29.1.07

estarem lá


O texto que o José Miguel Júdice escreveu para o blogue Sim no Referendo e que o CAA reproduz em baixo em post é um texto que me parece obviamente descuidado. Num comentário que lá coloquei, chamei a atenção para a afirmação do autor que, depois de se declarar um adepto do Sim, conclui: "Finalmente, quero frisar que todos os que votarão 'não' ou 'sim' são a favor da vida".

Não é fácil entender que aqueles que são a favor da morte do feto e aqueles que são contra a morte do feto sejam todos igualmente a favor da vida. Como não é fácil entender a frase que é destacada no post: "As sociedades podem mudar as leis, mas devem sempre aplicá-las". Esta é uma frase que só poderia ser proferida por um polícia, por um advogado, por um juiz ou por um guarda prisional - e, ainda assim, só de uma forma descuidada.###

Porque se todas as leis fossem aplicadas numa sociedade - e, então, em Portugal, onde elas são aos milhões e, ainda por cima, complexas e contraditórias - seria necessário, embora provavelmente não suficiente, empregar todos os cidadãos como polícias, advogados, juizes e guardas prisionais - e não restaria ninguém sobre quem aplicar as leis, e muito menos para pagar os vencimentos aos agentes da justiça.

A principal funcionalidade das leis numa sociedade - como a principal funcionalidade das regras em qualquer outra comunidade, como uma família ou empresa - não é a de serem para aplicar sempre. É a de estarem lá.
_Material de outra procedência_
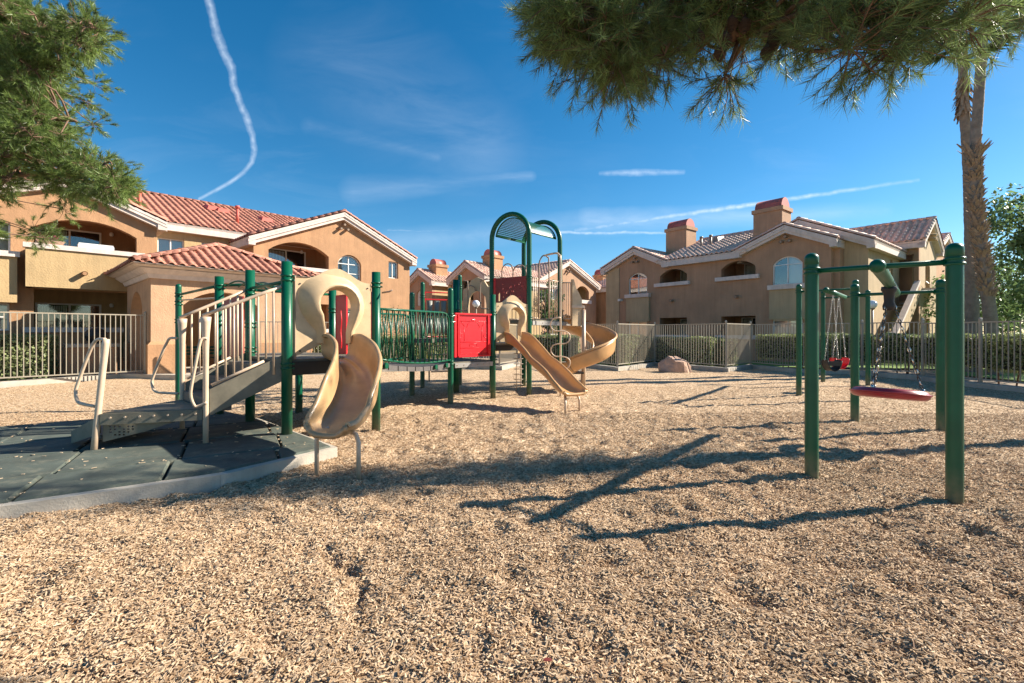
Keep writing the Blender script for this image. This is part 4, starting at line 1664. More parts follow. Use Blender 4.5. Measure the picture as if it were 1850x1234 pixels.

E estarem lá, em primeiro lugar, para desencorajar os comportamentos que essas leis ou regras visam inibir; e, em segundo lugar, para serem accionadas selectivamente quando a prevaricação ameaça generalizar-se, e com uma frequência que seja proporcional à gravidade dos comportamentos que elas visam impedir (v.g. , a lei que proíbe os peões de atravessarem fora das passadeiras deve ser aplicada com um grau de frequência menor, relativamente ao número de infracções cometidas, do que a lei que proíbe o homicídio).

Porque se todas as leis fossem para aplicar sempre e sem excepção, os advogados iriam certamente enriquecer - mais os juizes, os polícias e os guardas prisionais. Mas não é certo que restasse alguém na sociedade para lhes pagar.